Barry Emmanuel Tuckwell was born March 5, 1931, in Melbourne. His father, Charles, was an organist, and his mother, Elizabeth (Norton) Tuckwell, played piano; his father and others in his extended family had perfect pitch, and so did he.

He tried his parents’ instruments as well as violin before a friend introduced him to the French horn when he was 13.

“It was an important age to find something,” he told People. “I was not bright academically, and I was on the verge of being a juvenile delinquent.”

Two years later he was playing the instrument in the Melbourne Symphony. He also played with the Victoria and Sydney symphonies in Australia before moving to England, where he performed with the Bournemouth Symphony Orchestra before joining the London Symphony.

In a 1997 interview with The Times, Tuckwell credited an unexpected source with his ability to give a musical phrase a pleasing turn and to make a simple melody interesting: jazz trombonist Tommy Dorsey.

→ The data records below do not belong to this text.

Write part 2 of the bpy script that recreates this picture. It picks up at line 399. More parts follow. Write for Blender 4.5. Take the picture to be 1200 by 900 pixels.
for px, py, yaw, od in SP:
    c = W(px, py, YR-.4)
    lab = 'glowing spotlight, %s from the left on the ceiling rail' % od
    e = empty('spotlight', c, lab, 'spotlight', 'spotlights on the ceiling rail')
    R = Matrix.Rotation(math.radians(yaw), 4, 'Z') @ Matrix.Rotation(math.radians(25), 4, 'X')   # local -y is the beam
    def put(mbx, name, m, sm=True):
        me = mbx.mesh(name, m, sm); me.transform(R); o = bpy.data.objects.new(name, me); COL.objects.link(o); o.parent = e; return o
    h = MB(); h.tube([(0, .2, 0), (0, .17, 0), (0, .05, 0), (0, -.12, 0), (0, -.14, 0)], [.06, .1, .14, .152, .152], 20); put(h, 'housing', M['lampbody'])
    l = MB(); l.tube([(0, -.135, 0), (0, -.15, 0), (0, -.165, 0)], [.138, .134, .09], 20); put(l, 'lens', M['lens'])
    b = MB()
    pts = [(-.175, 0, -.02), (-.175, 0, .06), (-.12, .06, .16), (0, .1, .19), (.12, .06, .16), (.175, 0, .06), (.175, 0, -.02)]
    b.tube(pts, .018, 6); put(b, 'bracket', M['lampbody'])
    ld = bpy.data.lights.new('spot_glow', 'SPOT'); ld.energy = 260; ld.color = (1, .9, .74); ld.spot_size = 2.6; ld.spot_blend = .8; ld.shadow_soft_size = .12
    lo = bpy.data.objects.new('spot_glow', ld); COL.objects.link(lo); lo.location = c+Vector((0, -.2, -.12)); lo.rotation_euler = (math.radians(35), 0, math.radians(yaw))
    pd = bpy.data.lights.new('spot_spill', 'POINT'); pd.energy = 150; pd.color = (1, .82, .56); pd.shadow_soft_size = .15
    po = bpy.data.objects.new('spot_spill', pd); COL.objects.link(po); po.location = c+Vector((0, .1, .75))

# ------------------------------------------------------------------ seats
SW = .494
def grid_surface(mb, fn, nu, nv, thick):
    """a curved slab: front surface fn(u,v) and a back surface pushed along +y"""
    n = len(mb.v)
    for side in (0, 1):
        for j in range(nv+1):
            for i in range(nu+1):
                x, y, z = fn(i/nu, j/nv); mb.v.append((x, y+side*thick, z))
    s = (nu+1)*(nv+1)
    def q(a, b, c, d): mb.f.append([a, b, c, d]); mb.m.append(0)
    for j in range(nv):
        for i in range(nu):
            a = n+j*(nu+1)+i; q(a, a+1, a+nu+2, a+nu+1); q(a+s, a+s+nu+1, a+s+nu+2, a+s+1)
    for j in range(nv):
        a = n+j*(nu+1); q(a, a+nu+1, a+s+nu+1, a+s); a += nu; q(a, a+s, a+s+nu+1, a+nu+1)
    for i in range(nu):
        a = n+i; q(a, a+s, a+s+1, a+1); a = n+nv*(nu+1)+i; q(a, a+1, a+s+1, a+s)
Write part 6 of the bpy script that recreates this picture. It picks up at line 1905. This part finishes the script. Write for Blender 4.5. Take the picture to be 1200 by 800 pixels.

“I played along with his records when I was a kid,” he said. “I’m proud to say I took lessons from Tommy Dorsey.”

As a soloist, Tuckwell played some 200 concerts a year. In 1978 he performed at Avery Fisher Hall in Manhattan during the Mostly Mozart Festival. A young man questioned him at length afterward, holding up a line of well-wishers.

“He wanted to know the secret,” Tuckwell explained to a reporter who had noticed the exchange, “and there isn’t any secret. It’s in the head, not in the lips.”

Tuckwell recorded almost everything in the classical French horn repertoire and added to that repertoire by unearthing unknown or incomplete works for the horn, finishing those that needed finishing. But he also made efforts to push the French horn into the popular-music arena. In 1979 he and pianist Richard Rodney Bennett recorded “A Sure Thing: Music of Jerome Kern.” In 1986 came “George Shearing and Barry Tuckwell Play the Music of Cole Porter.”

In 1994 he surprised journalist Jim Lehrer and his wife, Kate, by agreeing to their out-of-the-blue request that he perform at their daughter’s wedding.

“I had never played for a wedding before, but I phoned up and said, ‘Why not?’” Tuckwell told The Times. “I will play the usual appropriate wedding music: the Trumpet Voluntary, the Mendelssohn ‘Wedding March’ and ‘I’ve Got You Under My Skin.’”

Tuckwell, who lived at various times in Australia, England and the United States, retired from performing in 1997. His final program, played in Baltimore, included Oliver Knussen’s Horn Concerto, which was written for him and which he had given its premiere in Tokyo in 1994, with Knussen conducting.

Tuckwell’s survivors include his fourth wife, Jenny Darling, and three children, David, Jane and Tom.

Although Tuckwell was known for making difficult musical passages look easy, he was less impressed by flashy horn playing than he was by expressiveness.

“There are a lot of people who can play loud and fast,” he told The Times in 1978. “But it is still very difficult to play one note. In fact, I would like to institute a competition — although I don’t like them — in which each participant would be asked to play only one note. The length, the dynamics would be up to the player.”

“It would be a good exercise,” he added, “for the judge, too.”